Citral isn’t very stable – half-life of 6 days in pH 3 (such as a fizzy drink). There are clever ways to get round this, but sometimes you may taste lemonade that tastes odd.
olfactometry – smelling the broken apart gas from gas chromatography. Interesting, but very hard to do. Sometimes compound peaks correspond with a reduction in smell – there is competition between compounds, it isn’t just additive.
260 volatile compounds in oil of grapefruit. 48 are odour-active, but only 17 are measurable by gas-chromatography. Often, the oils in largest quantity don’t contribute much to the actual flavour, such as limonene. Some of the most important can be a few ppm (hard to detect and hard to produce).

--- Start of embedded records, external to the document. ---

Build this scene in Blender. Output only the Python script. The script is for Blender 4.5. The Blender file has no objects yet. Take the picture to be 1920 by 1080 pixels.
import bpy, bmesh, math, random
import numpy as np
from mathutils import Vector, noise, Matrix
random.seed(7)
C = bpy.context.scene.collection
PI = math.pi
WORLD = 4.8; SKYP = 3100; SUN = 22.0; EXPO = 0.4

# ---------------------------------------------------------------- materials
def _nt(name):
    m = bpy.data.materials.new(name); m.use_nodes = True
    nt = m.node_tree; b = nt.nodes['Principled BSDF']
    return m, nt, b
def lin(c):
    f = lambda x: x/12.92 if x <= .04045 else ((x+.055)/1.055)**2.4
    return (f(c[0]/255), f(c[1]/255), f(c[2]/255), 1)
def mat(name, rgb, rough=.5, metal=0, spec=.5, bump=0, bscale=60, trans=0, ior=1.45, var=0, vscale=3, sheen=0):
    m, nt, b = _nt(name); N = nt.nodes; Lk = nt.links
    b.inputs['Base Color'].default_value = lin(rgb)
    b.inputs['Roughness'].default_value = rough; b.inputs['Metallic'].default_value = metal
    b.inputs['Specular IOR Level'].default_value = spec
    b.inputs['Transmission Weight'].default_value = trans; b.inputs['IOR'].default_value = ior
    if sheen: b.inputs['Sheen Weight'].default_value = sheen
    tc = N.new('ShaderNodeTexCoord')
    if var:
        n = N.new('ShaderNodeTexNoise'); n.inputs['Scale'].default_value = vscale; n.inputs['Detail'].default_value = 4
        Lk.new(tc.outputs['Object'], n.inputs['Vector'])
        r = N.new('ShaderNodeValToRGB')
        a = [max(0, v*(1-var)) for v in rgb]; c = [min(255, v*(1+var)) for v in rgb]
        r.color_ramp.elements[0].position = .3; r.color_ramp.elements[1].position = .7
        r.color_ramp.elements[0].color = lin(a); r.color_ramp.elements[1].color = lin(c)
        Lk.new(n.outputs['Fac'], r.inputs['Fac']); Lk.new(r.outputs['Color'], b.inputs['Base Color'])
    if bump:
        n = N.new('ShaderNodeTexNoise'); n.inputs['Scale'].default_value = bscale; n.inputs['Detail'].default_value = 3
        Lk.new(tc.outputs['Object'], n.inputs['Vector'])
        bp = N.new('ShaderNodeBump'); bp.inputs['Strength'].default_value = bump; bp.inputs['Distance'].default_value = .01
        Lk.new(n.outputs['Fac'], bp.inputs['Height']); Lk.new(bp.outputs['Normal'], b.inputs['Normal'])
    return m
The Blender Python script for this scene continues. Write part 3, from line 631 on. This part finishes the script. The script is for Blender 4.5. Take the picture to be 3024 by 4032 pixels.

Now producing water distillates of flavours that can’t be captured by traditional means, where an oil layer doesn’t occur. Cucumber, roast peppers… tea, sugars, honey, malt.
[During the presentation, we got to smell several types of orange and orange juice oil, plus some of the individual chemicals, and some water distillates. This was excellent, and they were incredibly strong – they lingered in your mind, and made it very hard to think about what I wanted for dinner.]